Aim of the exercise »
Write out again, exactly as they appear, the lines from the line with "Write the bpy" through the line with "R = random.uniform". Do not include any pictures.

[Dataset rows]
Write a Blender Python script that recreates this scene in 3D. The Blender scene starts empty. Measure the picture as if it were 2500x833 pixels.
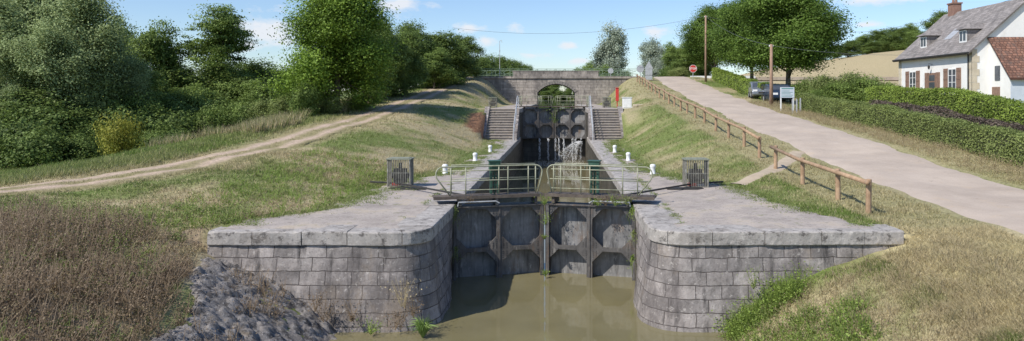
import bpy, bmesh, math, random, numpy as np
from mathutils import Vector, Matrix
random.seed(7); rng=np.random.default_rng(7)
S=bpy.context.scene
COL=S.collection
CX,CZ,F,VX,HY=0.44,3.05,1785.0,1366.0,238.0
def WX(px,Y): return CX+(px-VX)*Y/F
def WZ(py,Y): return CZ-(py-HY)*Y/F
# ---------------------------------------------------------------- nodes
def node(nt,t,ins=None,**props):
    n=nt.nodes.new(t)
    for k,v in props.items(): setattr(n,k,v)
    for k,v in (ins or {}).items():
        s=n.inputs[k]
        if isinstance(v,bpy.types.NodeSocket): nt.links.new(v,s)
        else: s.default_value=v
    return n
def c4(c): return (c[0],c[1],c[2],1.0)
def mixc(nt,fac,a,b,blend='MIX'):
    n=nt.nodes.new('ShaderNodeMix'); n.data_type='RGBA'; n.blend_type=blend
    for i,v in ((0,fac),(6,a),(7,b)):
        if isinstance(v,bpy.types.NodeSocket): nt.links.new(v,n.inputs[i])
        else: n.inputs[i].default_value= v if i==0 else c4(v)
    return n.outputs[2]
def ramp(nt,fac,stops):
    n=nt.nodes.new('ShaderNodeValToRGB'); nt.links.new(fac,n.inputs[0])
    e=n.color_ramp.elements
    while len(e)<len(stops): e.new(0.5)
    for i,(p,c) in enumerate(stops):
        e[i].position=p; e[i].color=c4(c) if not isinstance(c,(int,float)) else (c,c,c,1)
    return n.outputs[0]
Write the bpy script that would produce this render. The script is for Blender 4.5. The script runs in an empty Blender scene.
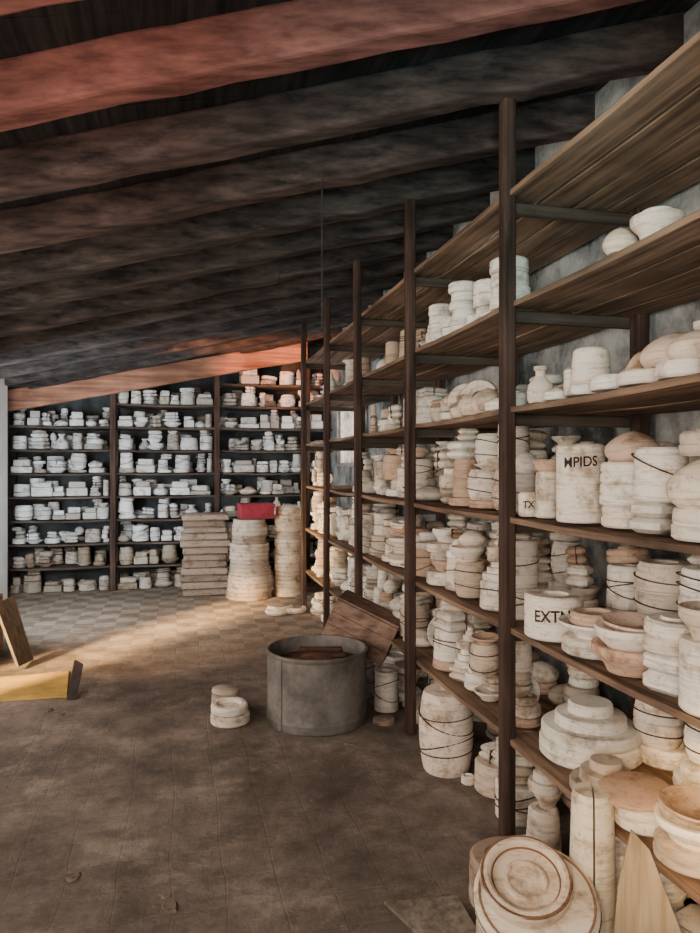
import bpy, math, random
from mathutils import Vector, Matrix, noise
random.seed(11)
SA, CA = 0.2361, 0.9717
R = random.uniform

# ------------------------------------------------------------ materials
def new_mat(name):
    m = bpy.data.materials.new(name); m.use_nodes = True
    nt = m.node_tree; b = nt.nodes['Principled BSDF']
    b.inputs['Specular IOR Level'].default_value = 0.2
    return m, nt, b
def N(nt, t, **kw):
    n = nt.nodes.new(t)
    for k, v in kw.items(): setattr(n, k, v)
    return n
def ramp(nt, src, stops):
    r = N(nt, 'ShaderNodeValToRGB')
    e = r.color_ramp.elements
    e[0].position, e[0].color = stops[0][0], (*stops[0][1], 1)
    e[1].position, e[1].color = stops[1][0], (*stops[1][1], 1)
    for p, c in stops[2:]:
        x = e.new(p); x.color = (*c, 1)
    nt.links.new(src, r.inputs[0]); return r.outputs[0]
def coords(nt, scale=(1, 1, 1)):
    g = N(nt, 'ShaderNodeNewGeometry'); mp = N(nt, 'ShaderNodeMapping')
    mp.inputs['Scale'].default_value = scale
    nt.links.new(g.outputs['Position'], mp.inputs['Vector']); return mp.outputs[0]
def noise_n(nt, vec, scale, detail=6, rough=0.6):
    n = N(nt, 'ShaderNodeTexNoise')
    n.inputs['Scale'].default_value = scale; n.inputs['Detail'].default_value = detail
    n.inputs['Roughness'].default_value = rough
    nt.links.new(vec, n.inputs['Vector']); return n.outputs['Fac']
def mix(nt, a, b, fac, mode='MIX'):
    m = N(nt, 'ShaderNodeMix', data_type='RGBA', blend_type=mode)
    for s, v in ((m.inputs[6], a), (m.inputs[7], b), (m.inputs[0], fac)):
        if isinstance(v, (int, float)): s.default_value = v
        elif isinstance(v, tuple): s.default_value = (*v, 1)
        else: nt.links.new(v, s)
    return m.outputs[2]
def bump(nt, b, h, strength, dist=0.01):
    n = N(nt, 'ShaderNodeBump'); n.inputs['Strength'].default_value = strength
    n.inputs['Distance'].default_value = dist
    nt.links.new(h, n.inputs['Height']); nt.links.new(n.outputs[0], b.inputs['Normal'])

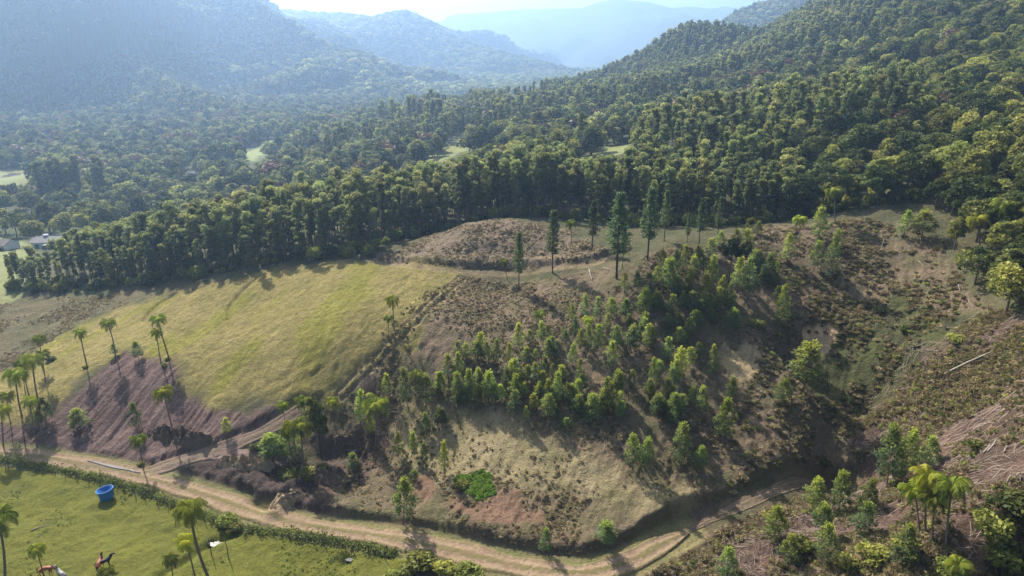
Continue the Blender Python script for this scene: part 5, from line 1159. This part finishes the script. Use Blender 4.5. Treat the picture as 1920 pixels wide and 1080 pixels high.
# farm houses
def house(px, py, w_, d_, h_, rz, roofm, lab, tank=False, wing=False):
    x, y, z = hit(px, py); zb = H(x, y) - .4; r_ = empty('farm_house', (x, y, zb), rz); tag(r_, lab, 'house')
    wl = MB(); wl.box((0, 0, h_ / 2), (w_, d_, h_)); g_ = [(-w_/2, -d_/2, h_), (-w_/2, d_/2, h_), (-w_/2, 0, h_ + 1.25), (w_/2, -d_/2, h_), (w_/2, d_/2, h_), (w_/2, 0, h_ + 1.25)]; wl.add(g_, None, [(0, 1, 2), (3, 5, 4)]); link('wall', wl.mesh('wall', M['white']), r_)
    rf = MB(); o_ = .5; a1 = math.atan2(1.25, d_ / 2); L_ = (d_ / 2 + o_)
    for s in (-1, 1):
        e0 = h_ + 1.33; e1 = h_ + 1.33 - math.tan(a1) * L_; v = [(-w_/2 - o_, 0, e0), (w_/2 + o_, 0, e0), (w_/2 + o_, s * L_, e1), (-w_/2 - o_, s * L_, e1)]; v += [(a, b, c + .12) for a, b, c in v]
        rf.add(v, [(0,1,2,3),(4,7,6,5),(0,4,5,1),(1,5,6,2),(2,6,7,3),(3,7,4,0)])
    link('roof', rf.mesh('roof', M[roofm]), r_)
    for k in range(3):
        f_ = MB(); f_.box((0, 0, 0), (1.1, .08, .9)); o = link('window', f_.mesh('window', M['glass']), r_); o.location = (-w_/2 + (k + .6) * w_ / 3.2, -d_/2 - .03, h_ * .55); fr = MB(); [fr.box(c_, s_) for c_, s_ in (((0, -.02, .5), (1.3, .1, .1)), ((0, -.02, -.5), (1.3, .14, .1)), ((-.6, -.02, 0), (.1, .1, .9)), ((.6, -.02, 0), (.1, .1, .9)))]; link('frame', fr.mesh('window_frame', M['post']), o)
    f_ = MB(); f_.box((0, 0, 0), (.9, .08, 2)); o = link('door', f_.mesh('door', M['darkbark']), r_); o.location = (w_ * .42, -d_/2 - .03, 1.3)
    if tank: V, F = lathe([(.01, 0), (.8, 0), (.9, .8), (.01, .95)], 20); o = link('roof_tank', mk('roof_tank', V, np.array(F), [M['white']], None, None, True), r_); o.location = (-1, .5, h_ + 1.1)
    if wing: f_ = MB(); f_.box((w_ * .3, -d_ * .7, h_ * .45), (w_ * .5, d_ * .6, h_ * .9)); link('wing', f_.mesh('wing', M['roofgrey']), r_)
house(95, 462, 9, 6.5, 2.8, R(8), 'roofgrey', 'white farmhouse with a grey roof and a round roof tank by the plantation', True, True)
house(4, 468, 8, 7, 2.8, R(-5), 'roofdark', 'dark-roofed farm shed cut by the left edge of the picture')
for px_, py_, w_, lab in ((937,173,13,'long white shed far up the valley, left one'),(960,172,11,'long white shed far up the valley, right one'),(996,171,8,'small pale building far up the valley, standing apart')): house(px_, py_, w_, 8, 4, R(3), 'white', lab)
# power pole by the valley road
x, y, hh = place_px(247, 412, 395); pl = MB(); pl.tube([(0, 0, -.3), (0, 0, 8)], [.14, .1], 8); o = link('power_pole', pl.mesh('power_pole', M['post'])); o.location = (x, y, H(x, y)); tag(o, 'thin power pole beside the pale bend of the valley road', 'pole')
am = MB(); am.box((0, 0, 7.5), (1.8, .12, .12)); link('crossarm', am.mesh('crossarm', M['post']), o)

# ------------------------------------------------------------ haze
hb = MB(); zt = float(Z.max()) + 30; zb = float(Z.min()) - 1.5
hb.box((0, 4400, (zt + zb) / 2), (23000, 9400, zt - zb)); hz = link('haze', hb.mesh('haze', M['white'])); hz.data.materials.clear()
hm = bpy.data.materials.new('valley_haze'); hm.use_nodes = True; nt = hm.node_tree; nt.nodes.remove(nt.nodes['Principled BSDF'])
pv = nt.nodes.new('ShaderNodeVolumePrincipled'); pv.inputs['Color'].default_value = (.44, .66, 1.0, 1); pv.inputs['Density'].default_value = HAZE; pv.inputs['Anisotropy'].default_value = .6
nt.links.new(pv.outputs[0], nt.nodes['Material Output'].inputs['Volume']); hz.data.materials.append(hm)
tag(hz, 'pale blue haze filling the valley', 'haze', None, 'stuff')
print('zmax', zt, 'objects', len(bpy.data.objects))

Solution »
Write the bpy script that would produce this render. The script is for Blender 4.5. The script runs in an empty Blender scene.
import bpy, math, random
from mathutils import Vector, Matrix, noise
random.seed(11)
SA, CA = 0.2361, 0.9717
R = random.uniform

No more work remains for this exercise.